For more than a year, Nvidia’s customers have been snatching up all of the AI accelerator chips the company can produce. That fuelled a doubling in Nvidia’s revenue in its last fiscal year to $61 billion (R1.1 trillion) and sales are projected to nearly double again in the current period.

To bullish investors, that spending is only just beginning as more companies seek ways to utilise artificial intelligence to help expand their businesses, create new products and improve efficiency. Nvidia’s resulting revenue and profit growth in that scenario would power the stock higher.

For bears, there’s still plenty of uncertainty about whether AI can live up to the hype and start delivering sufficient returns on investment. If not, demand is destined to cool and lead to a reckoning for Nvidia’s lofty valuation, which at 23 times projected sales is the most expensive in the S&P 500 Index.

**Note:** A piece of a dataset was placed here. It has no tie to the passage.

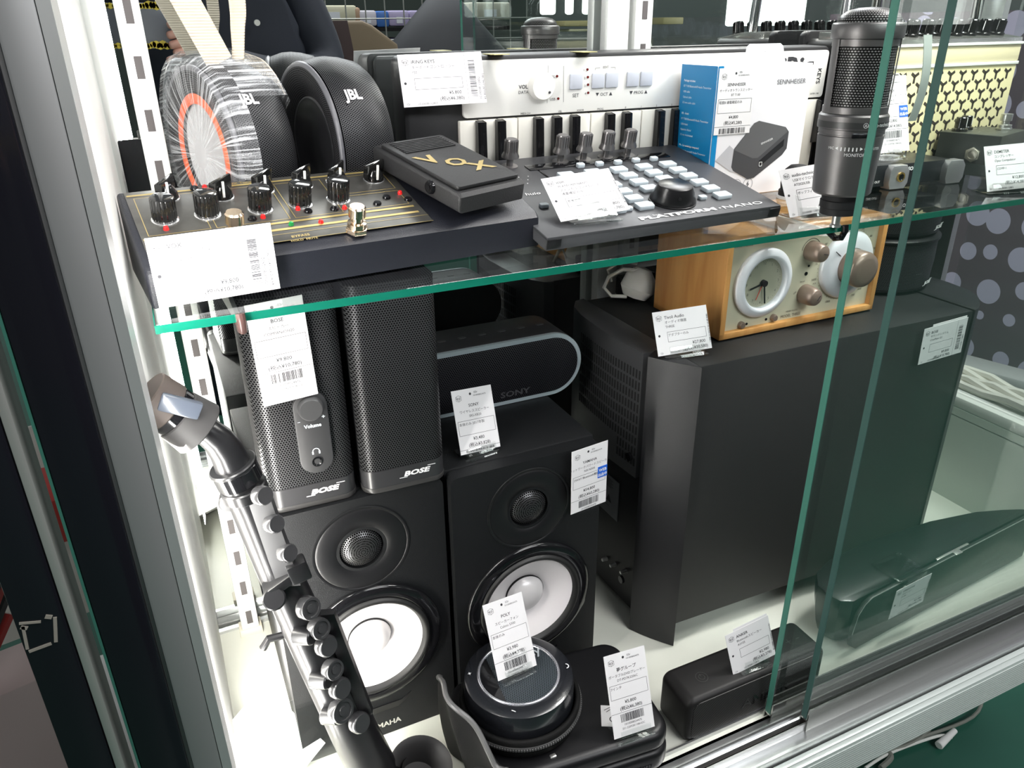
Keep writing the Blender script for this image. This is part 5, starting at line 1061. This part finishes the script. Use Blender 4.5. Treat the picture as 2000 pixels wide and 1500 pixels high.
p = at(1570, 60, y=.757); p2_ = at(1660, 60, y=.757)
t = thing('black_tablet', 'black rounded flat device standing behind the right end of the mini keyboard', 'device', ((p.x + p2_.x) / 2, .752, S))
b = B(); b.prism(rr(p2_.x - p.x, p.z - S, .008, 5, 0, (p.z - S) / 2), 0, .012, 'xz', .002); b.obj('casing', BLK, t)

# ------------------------------------------------------------------ what the mirror shows: photographer and shop behind the camera
ph = thing('smartphone', 'smartphone in a yellow flowered case held up in the mirror at upper left', 'smartphone', (.025, -.030, .640))
PX = .10
b = B(); b.prism(rr(.150, .072, .010, 6, .005, .0), -.004, .004, 'xz', .001); b.obj('phone_case', mat('case_grey', (.16, .17, .20), .25), ph)
b = B(); b.prism(rr(.026, .036, .008, 5, -.050, .012), .004, .0055, 'xz', .0006); b.obj('camera_bump', mat('bump_grey', (.22, .23, .26), .2), ph)
for z_ in (.021, .004): b = B(); b.lathe([(.0065, 0), (.0065, .002), (0, .002)], 20, Matrix.Translation((-.050, .0055, z_)) @ Matrix.Rotation(-PI / 2, 4, 'X')); b.obj('lens', BLKG, ph)
b = B(); rnd = random.Random(3)
for i in range(26):
    x_ = -.064 + .0055 * i; s_ = rnd.uniform(.003, .007)
    for zz in ((-.031, 1), (.031, -1)): b.lathe([(0, 0), (s_, 0), (s_, .0006), (0, .0006)], 8, Matrix.Translation((x_, .0041, zz[0] + rnd.uniform(-.002, .002))) @ Matrix.Rotation(-PI / 2, 4, 'X'))
b.obj('flower_pattern', mat('flower_yellow', (.75, .58, .06), .5), ph)
SK = mat('skin', (.62, .34, .27), .45, vary=.1, vscale=30); NV = mat('navy_cloth', (.016, .020, .032), .75)
def skin(name, chain, m, parent, lv=2):
    # chain: list of (parent index, position, radius)
    me = bpy.data.meshes.new(name); me.from_pydata([c[1] for c in chain], [(c[0], i) for i, c in enumerate(chain) if c[0] is not None], [])
    o = bpy.data.objects.new(name, me); COL.objects.link(o); o.parent = parent; me.materials.append(m)
    s_ = o.modifiers.new('skin', 'SKIN'); s_.use_smooth_shade = True
    for i, c in enumerate(chain): r_ = c[2]; me.skin_vertices[0].data[i].radius = (r_, r_) if not isinstance(r_, tuple) else r_
    me.skin_vertices[0].data[0].use_root = True
    q = o.modifiers.new('sub', 'SUBSURF'); q.levels = q.render_levels = lv; return o
pe = thing('person', 'person in a navy jacket holding up a phone, seen in the mirror at top left', 'person', (.16, -.34, -.32))
def R_(x, y, z): return (x - .16, y + .34, z + .32)
b = [(None, R_(.20, -.36, .12), (.20, .10)), (0, R_(.20, -.36, .35), (.21, .105)), (1, R_(.20, -.37, .58), (.23, .11)), (2, R_(.17, -.38, .74), (.15, .09)), (3, R_(.17, -.37, .83), .055), (4, R_(.17, -.35, .93), .075), (5, R_(.17, -.35, 1.02), .06),
     (3, R_(.36, -.37, .74), .062), (7, R_(.42, -.32, .54), .052), (8, R_(.26, -.16, .545), .040), (9, R_(.16, -.085, .585), .028),
     (3, R_(-.02, -.37, .74), .062), (11, R_(-.16, -.30, .55), .052), (12, R_(-.13, -.15, .575), .038), (13, R_(-.085, -.08, .610), .026),
     (0, R_(.26, -.36, -.05), .08), (15, R_(.26, -.35, -.28), .06), (0, R_(.08, -.36, -.05), .08), (17, R_(.08, -.35, -.28), .06)]
skin('body', b, NV, pe, 2)
def hand(o, s, name):
    o = Vector(o); V = lambda x, y, z: tuple(o + Vector((x * s, y, z)) - Vector((.16, -.34, -.32)))
    ch = [(None, V(.030, -.035, -.010), .020), (0, V(.022, -.018, .0), (.022, .014)), (1, V(.010, -.010, .010), (.022, .012))]
    for i, (zz, l_) in enumerate(((.030, .030), (.014, .036), (-.002, .034), (-.016, .026))):
        n_ = len(ch); ch += [(2, V(.006, .004, zz), .0085), (n_, V(-.006 - .002 * i, .012, zz - .002), .0080), (n_ + 1, V(-.006 - l_ * .6, .012, zz - .006), .0072)]
    n_ = len(ch); ch += [(1, V(.008, -.022, -.020), .0095), (n_, V(-.014, -.016, -.030), .0088), (n_ + 1, V(-.034, -.010, -.034), .0078)]
    return skin(name, ch, SK, pe, 2)
hand((.100, -.032, .616), 1, 'right_hand'); hand((-.060, -.032, .622), -1, 'left_hand')
b = B()
for z_ in (.60, .70): b.cyl(R_(.262, -.243 - (0 if z_ > .65 else .01), z_ + .045), R_(.262, -.235 - (0 if z_ > .65 else .01), z_ + .045), .006, n=16)
b.obj('jacket_button', mat('button_white', (.8, .8, .75), .3), pe)
b = B(); b.lathe([(0, -.02), (.05, -.015), (.082, .03), (.080, .07), (.05, .11), (0, .12)], 28, Matrix.Translation(R_(.17, -.36, .95))); b.obj('hair', mat('hair_black', (.01, .009, .008), .5), pe)

def mx_(u, v, y): p = at(u, v, y=2 * .784 - y); return Vector((p.x, y, p.z))     # where something seen in the mirror really stands
Yb = -1.15
t = thing('wire_grid_panel', 'grey wire grid panel reflected in the mirror above the keyboard', 'grid panel', tuple(mx_(560, 60, -.95)))
p = mx_(560, 60, -.95); b = B()
for i in range(14): b.cyl((.06 * i, 0, -.6), (.06 * i, 0, .35), .0022, n=6)
for i in range(14): b.cyl((-.01, 0, -.45 + .06 * i), (.80, 0, -.45 + .06 * i), .0022, n=6)
stuff(b.obj('wire_grid', mat('wire_grey', (.35, .36, .34), .4, .5), t))
for i, (u0, v0, u1, v1, c, la) in enumerate(((600, 10, 698, 44, (.62, .60, .45), 'cream storage box reflected behind the wire grid, the largest'), (692, 14, 704, 46, (.45, .30, .20), 'narrow brown box reflected behind the wire grid'), (702, 20, 736, 52, (.62, .60, .68), 'white lidded box reflected behind the wire grid'), (736, 21, 760, 54, (.05, .16, .48), 'blue box reflected between white and lilac boxes'), (760, 20, 800, 52, (.45, .40, .62), 'lilac box reflected just right of the blue one'), (800, 20, 838, 52, (.42, .37, .58), 'lilac box reflected at the right, above the dark coat'), (748, 74, 762, 95, (.06, .16, .45), 'small blue box reflected on the lower row'), (762, 73, 800, 95, (.42, .38, .60), 'small lilac box reflected on the lower row'), (915, 4, 1000, 40, (.58, .56, .48), 'cream box reflected right of the dark coat'))):
    a = mx_(u0, v1, Yb); c1 = mx_(u1, v0, Yb); b = B(); ww = c1.x - a.x; hh = c1.z - a.z
    t = thing('storage_box', la, 'box', ((a.x + c1.x) / 2, Yb - .1, a.z), group='storage boxes seen in the mirror')
    B().box((0, 0, hh / 2), (ww * .97, .2, hh * .98), .008).obj('tub', mat('tub%d' % i, c, .4), t)
    if ww > .05: B().box((0, .101, hh * .4), (ww * .28, .001, hh * .4)).obj('label_patch', mat('label_pale', (.75, .78, .85), .5), t)
b = B(); a = mx_(570, 95, Yb); c1 = mx_(860, 72, Yb); b.box(((a.x + c1.x) / 2, Yb - .1, (mx_(760, 57, Yb).z)), (c1.x - a.x + .5, .26, .012)); tag(b.obj('rack_shelf', BLKM), 'dark rack shelf under the reflected storage boxes', 'shelf')
b = B(); a = mx_(587, 100, -.62); c1 = mx_(765, 40, -.62); W_ = c1.x - a.x; H_ = c1.z - a.z
t = thing('shoulder_bag', 'brown bag with a dark stripe reflected in the mirror behind the speakers', 'bag', (a.x, -.66, a.z - .18))
prf = [(0, 0), (0, .15 + H_ * .7), (W_ * .06, .18 + H_ * .92), (W_ * .14, .18 + H_), (W_ * .62, .18 + H_), (W_ * .72, .18 + H_ * .85), (W_ * .98, .18 + H_ * .18), (W_, .15), (W_, 0)]
B().prism(prf, 0, .10, 'xz', .01, 3).obj('bag_body', mat('bag_brown', (.16, .12, .075), .7, bump=.3), t)
B().prism([(W_ * .30, .02), (W_ * .30 - .01, .18 + H_ * 1.01), (W_ * .50 - .01, .18 + H_ * 1.01), (W_ * .58, .02)], .09, .102, 'xz', .002).obj('stripe', mat('stripe_brown', (.035, .018, .018), .7), t)
a = mx_(880, 60, -.80)
t = thing('dark_coat', 'dark coat heaped on a rack, reflected left of the slotted upright', 'coat', (a.x, -.85, .2))
b = B(); b.lathe([(.0, .52), (.05, .51), (.12, .44), (.20, .36), (.25, .25), (.27, 0)], 24, Matrix.Scale(.6, 4, (0, 1, 0))); b.obj('cloth', mat('coat_black', (.02, .022, .028), .7), t, 2)
# pale shop shelving further back, rear wall, lamps and added glow panels
b = B(); b.box((.3, -2.6, .6), (3.6, .05, 2.4)); struct(b.obj('wall_rear', mat('rear_wall', (.10, .12, .11), .7)))
for i, (u0, v0, u1, v1, c, la) in enumerate(((1090, 40, 1180, 52, (.52, .44, .22), 'yellowish display shelf reflected left of the uprights'), (1100, 56, 1180, 62, (.62, .58, .40), 'lower pale display shelf reflected left of the uprights'), (1280, 34, 1320, 48, (.50, .43, .22), 'yellowish display shelf reflected right of the uprights'))):
    a = mx_(u0, v1, -1.6); c1 = mx_(u1, v0, -1.6); tag(B().box(((a.x + c1.x) / 2, -1.6, (a.z + c1.z) / 2), (c1.x - a.x, .12, c1.z - a.z), .004).obj('display_shelf', mat('shelf_ochre%d' % i, c, .5)), la, 'shelf')
for i, (u, w_, la) in enumerate(((1070, .06, 'bright lamp tube reflected above the microphone'), (1112, .03, 'narrow bright lamp reflected right of the microphone'), (1150, .05, 'bright lamp reflected next to the uprights'), (1500, .42, 'added wide glowing panel for the white shine above the gold-grille amplifier'), (1900, .40, 'added wide glowing panel for the chrome shine at the top right corner'))):  # last two are added glow panels standing in for pale chrome shine
    p = mx_(u, 0, -1.3); tag(B().box((p.x, -1.3, p.z + .08 - (.05 if i > 2 else 0)), (w_, .03, .26), .01).obj('lamp_and_glow_box', mat('white_glow', (1, 1, 1), .5, emit=(1, 1, .97), es=3.5)), la, 'lamp', 'shop lamps in the mirror')

# names of copies and placeholders
for o in COL.objects:
    if 'slot_row' in o.name: o['kind'] = 'stuff'
bpy.context.view_layer.update()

It’s that scenario which Michael Kirkbride, a partner and portfolio manager at Evercore Wealth Management, says is his biggest fear about Nvidia, even though he remains bullish on the stock.

“The longer term risk for all of this – and this is a multi-year risk – is that AI turns out to be a bust,” he said. “If AI turns out to be not the next internet and turns out to be the next telco, this will be a lot of ill money spent.”

Kirkbride is referring to the costly build-out of telecommunications networks in the 1990s in anticipation of a rapid internet traffic increase, which ultimately materialised at a much slower pace. Heavy spending and overly optimistic projections helped propel stocks like Cisco Systems Inc to levels it still hasn’t surpassed more than two decades later.

Investors got a taste of what a reckoning for Nvidia shares might look like when the chipmaker, seemingly out of the blue, plunged 13% over the span of just three days, erasing $430bn in market value.

The shares snapped back on Tuesday and after edging higher again on Wednesday, have recouped about half their losses from the sell-off. Nvidia shares fell in premarket trading on Thursday after results from fellow chipmaker Micron Technology Inc.

Nvidia’s biggest customers – Microsoft, Meta Platforms, Amazon.com, and Alphabet – have collectively ploughed more than $150bn into capital expenditures in the past four quarters. A big chunk of that is going to Nvidia, which dominates the market for chips that do the heavy lifting in AI computing.

Not only have those companies pledged to keep buying this year, many of them say they plan to spend even more.

For Steve Eisman, the Neuberger Berman senior portfolio manager who correctly bet against subprime mortgages before the 2008 financial crisis, that spending outlook gives Nvidia shares plenty of runway to keep rallying.

DA Davidson’s Gil Luria is less certain. One of the few analysts on Wall Street with a hold rating on Nvidia, Luria acknowledges that cloud services providers like Microsoft and Amazon are likely to remain “insatiable” for the next year or two but after that he sees more uncertainty.

“Those customers will have to deliver a very significant return on investment to justify more data centre equipment and data centre spending,” Luria said. “Until that happens the expectations for Nvidia for 2026 and beyond look very, very ambitious,” he added, noting that so far their returns were paltry in comparison to spending.

John Belton, a portfolio manager at Gabelli Funds, acknowledges that insufficient return on investment from customers could become a problem for Nvidia down the road, but he sees no reason to bail on the stock now.

“We are cognisant of the long-term dynamics and we do monitor them, but we’re not going to sell a name with such strong fundamental momentum, where we think things are going to get even better in the near term.”